Find the volume between the surface $x^2+y^2+z=1$ and $ z=x^2+(y-1)^2$

Question

I'm trying to find the volume between the surface $x^2+y^2+z=1$ and $ z=x^2+(y-1)^2$ but nothing works for me.

I made the plot and it looks like this:

How could you start? Any recommendation?

Answer 1

Try checking where the two surfaces intersect. Solve the given equations for $z$ and set them equal:

$$\begin{align*} 1-x^2-y^2&=x^2+(y-1)^2\\ 0&=2x^2+2y^2-2y\\ 0&=x^2+y^2-y\\ 0&=x^2+\left(y-\frac12\right)^2-\frac14\\ x^2+\left(y-\frac12\right)^2&=\frac1{2^2} \end{align*}$$

which corresponds to the cylinder of radius $\frac12$ with cross sections parallel to the $(x,y)$ plane and centered over the point $\left(0,\frac12,0\right)$.

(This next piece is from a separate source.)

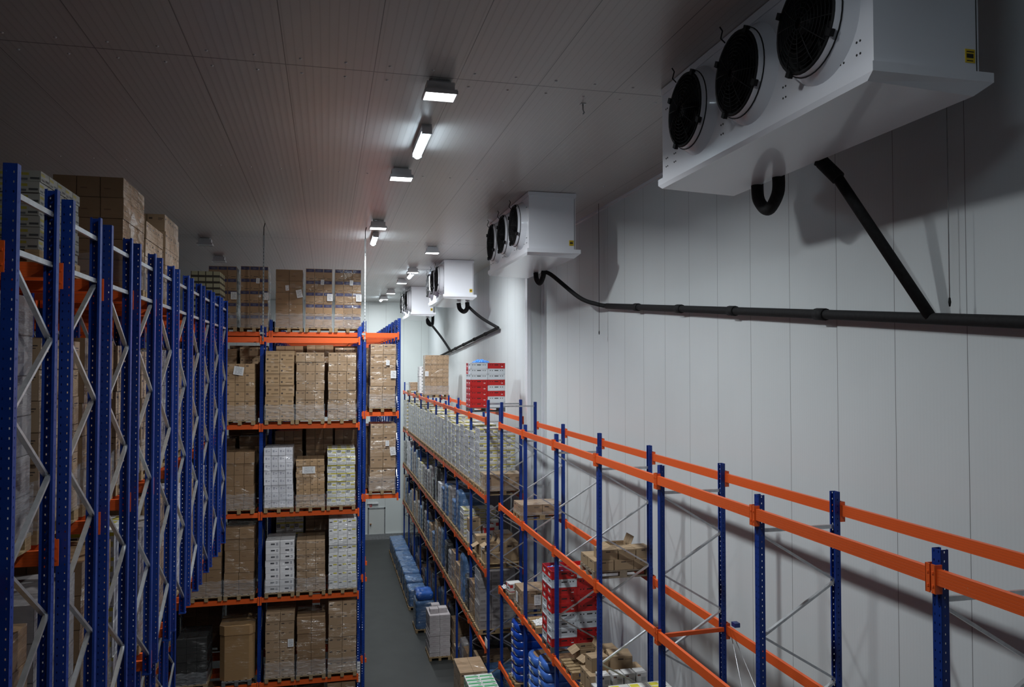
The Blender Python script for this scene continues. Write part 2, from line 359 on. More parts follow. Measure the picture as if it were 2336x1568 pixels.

With this in mind, a change to cylindrical coordinates is the "obvious" move. Take

$$\begin{cases}x=r\cos\theta\\y=\frac12+r\sin\theta\\z=z\end{cases}\implies\mathrm dx\,\mathrm dy\,\mathrm dz=r\,\mathrm dr\,\mathrm d\theta\,\mathrm dz$$

The solid (call it $S$) is then given by the set

$$S=\left\{(r,\theta,z)\mid0\le r\le\frac12,0\le\theta\le2\pi,r^2-r\sin\theta+\frac14\le z\le\frac34-r^2-r\sin\theta\right\}$$

where the last inequality follows from

$$\begin{align*} &x^2+(y-1)^2\le z\le1-x^2-y^2\\ &\implies r^2\cos^2\theta+\left(r\sin\theta-\frac12\right)^2\le z\le1-r^2\cos^2\theta-\left(\frac12+r\sin\theta\right)^2\\ &\implies r^2-r\sin\theta+\frac14\le z\le\frac34-r^2-r\sin\theta \end{align*}$$

The volume is then

$$\iiint_S\mathrm dx\,\mathrm dy\,\mathrm dz=\int_0^{2\pi}\int_0^{\frac12}\int_{r^2-r\sin\theta+\frac14}^{\frac34-r^2-r\sin\theta}r\,\mathrm dz\,\mathrm dr\,\mathrm d\theta$$

$$=\frac\pi{16}$$

Answer 2

Here is how I would do it.

1. Solve for $z$ in both and set equal to each other, to get the intersection curve in the $xy$-plane.
2. Integrate the difference between $z$'s over the inside of that curve to get $\Delta V$.

Answer 3

The height $h$ of the region at a given $x,\,y$ is$$h=1-2x^2-y^2-(y-1)^2=2(1/4-x^2-(y-1/2)^2),$$and the relevant $x,\,y$ are those for which this is $\ge0$. Parameterizing such $x,\,y$ by $x=\rho\cos\theta,\,y=\tfrac12+\rho\sin\theta$ with $0\le\rho\le\tfrac12,\,0\le\theta\le2\pi$ gives the volume element as$$hdxdy=h\rho d\rho d\theta=2(1/4-\rho^2)\rho d\rho d\theta,$$so the volume is$$4\pi\int_0^{1/2}\rho(1/4-\rho^2)d\rho=-\pi[(1/4-\rho^2)^2]_0^{1/2}=\frac{\pi}{16},$$in agreement with @user170231's answer in terms of a triple integral.